アメリカ人がトランプ氏の再登板を望む理由
つまり、トランプ氏は、岩盤支持層を固めながら、本来であればヘイリー氏が強いはずの高学歴で高所得の有権者、そして、大統領選挙本番では民主党のバイデン大統領に投票しそうな有権者にも、一定程度、食い込んだことになる。
トランプ氏は、2月24日、ヘイリー氏が知事を務めたサウスカロライナ州の予備選挙でも圧勝すると見られ、そうなれば、各州の予備選挙や党員集会が集中する3月5日のスーパーチューズデーを待たず、「共和党候補はトランプ氏」となる公算が大きい。
今や共和党は、ヘイリー氏の支持者を除き「トランプの党」だ。共和党支持者は、元来、高学歴で高所得層が多い。その中で拡がる「バイデン政権下でアメリカは相対的に弱くなった」との不満、大型減税への期待などが、トランプ氏の支持層を分厚くしている。
91の罪に問われている現役の「被告」だが…
トランプ氏がホワイトハウスを奪還するには、以下の2つのハードルがある。
(1)4つの事件で起訴されている点
「不倫口止め」「機密文書持ち出し」「連邦議会襲撃事件の扇動」「ジョージア州で大統領選挙結果を覆すため集計手続きに介入」の4つの事件で91の罪に問われ、トランプ陣営は、選挙戦と裁判の「両面作戦」を強いられている。
(2)副大統領候補を誰にするかという点
副大統領候補は「ランニングメイト」と呼ばれ、長い選挙戦を戦ううえで重要。大統領候補が弱い州、弱い分野、弱い支持層を埋められる人物を指名する必要がある。
筆者は、トランプ陣営がこれら2つともクリアしつつあると見ている。
上記のうち、(1)でもっとも問題なのは「連邦議会襲撃事件の扇動」だ。すでにコロラド州などでは、トランプ氏は、アメリカ合衆国憲法「修正第14条3項」の規定により、反乱に関わった人物は公職に就けない=大統領選挙に出馬する資格がないとの司法判断が出されている。
しかし、2月8日、アメリカ連邦最高裁判所で開かれた口頭弁論で、判事(9人のうち3人がトランプ政権下で任命された判事)からは、この判断に懐疑的な意見が相次いだ。
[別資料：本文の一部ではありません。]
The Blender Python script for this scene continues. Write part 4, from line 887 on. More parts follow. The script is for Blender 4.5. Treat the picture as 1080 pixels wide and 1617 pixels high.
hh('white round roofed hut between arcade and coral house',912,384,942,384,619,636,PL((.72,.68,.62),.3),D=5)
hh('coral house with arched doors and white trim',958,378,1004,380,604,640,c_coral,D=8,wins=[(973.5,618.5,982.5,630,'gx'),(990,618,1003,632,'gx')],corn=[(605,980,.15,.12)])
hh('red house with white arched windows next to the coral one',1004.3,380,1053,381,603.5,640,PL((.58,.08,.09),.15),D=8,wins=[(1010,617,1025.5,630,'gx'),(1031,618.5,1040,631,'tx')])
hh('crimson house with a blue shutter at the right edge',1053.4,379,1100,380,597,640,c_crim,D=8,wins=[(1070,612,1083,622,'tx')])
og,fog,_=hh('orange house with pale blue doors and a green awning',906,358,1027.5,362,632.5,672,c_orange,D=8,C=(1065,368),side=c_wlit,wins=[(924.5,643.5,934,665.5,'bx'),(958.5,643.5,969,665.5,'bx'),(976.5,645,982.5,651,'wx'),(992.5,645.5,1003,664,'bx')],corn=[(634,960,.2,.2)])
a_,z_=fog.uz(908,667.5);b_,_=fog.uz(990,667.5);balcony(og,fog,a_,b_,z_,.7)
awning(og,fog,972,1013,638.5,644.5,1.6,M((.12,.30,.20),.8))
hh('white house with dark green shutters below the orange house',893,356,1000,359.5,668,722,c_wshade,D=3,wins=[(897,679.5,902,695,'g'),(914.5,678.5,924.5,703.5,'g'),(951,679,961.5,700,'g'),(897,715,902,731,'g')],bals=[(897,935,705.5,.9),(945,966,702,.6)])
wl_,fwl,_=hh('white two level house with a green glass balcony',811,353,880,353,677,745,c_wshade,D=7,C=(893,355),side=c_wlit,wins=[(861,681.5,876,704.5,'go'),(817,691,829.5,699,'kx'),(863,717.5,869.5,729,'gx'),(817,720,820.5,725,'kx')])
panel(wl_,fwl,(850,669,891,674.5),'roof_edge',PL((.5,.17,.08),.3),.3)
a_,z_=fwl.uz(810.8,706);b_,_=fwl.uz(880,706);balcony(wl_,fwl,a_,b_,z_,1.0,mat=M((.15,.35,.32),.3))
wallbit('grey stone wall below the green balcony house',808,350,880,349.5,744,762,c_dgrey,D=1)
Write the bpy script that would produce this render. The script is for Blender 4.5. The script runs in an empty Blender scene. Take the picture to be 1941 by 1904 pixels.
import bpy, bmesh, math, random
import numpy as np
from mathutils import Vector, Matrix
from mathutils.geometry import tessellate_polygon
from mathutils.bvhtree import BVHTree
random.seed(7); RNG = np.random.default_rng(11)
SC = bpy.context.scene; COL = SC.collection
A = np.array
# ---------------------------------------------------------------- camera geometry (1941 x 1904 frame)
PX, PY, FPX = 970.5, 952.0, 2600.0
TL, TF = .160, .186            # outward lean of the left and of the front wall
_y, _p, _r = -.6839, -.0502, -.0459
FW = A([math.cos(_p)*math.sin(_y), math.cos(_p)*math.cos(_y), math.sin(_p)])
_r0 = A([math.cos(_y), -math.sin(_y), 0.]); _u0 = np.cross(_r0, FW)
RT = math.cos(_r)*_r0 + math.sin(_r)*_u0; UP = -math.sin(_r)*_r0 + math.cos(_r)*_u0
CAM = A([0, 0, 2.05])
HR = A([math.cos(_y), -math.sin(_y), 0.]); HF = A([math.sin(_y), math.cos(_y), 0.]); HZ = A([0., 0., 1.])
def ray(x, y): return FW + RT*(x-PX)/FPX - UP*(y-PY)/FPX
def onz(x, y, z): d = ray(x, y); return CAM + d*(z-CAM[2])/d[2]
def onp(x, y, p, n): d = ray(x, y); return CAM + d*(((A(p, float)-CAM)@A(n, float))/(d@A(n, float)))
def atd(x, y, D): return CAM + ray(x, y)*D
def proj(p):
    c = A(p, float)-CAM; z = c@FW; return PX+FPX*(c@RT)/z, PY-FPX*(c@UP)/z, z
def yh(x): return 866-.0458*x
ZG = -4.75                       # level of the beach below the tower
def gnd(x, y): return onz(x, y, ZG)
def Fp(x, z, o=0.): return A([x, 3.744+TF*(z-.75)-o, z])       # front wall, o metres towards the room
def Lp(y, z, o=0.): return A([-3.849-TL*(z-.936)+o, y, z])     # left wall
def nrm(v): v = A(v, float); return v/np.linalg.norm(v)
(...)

それに先がけ、ワシントンにある連邦地方裁判所は、3月4日に予定されていた初公判の日程を無期限延期としている。トランプ陣営からすれば、裁判を大統領選挙後まで遅らせ、それまでに、万一、「クロ」と判断された場合でも、当選すれば、自身が指名する司法長官に起訴を取り下げさせるという形が出来上がりつつあるということだ。